Beck is relatively new to the world of professional art. Although he was already selling his artwork at arts shows, it wasn’t until the housing market took a nosedive that Beck decided to enter the world of professional art.

Beck had been working as a carpenter renovating historic homes in Chattanooga, Tenn., when the crash came.

“That was the only kind of work I had ever done so I decided that my only choice was to try art full time,” he said. “When you feel like your choices have become nil and void, you are left with God. My wife and I believed that God was leading us in this direction.”

Whether Beck had any idea that God had placed him on the fast track to success as an artist, he didn’t say. He was just confident that he was “on track” with his art.

In a short time, Beck has made a name for himself as a folk artist who works in metal.

His “free standing” clothing sculptures have become his trademark.”

“The work that Chris does is just incredible,” White said.

“He takes rusty metal and turns it into something beautiful and amazing. The clothing that Chris ‘fabricates’ looks exactly like fabric. A lady was viewing his work and thought that the dress was fabric until she touched it.

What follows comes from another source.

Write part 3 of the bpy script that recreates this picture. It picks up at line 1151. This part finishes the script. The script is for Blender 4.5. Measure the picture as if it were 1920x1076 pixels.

She couldn’t believe that it was metal.”

White said Beck’s ability to take something as harsh as metal and turn it into a ruffle, a flowing sash or a silk tie takes a special kind of talent, creativity and imagination.

“Chris often paints a background and then assembles clothing onto it,” she said. “The metal lady’s business suit is similar to the one in the accompanying ad for an IBM electric typewriter. His work is like nothing that I’ve seen before.”

But Beck’s work is not limited to the fashion world.

He also creates butterflies, flowers, bug and other critters from metal.

His wall sculptures are often mounted on boards from old bridges and barns, some that were built in the late 1800s but have fallen into decay.

Beck sometimes uses nails and scrap metal parts to make a whole.

Behind each piece that Beck creates, there’s a story and he is more than willing to share the story, which makes his artwork personal.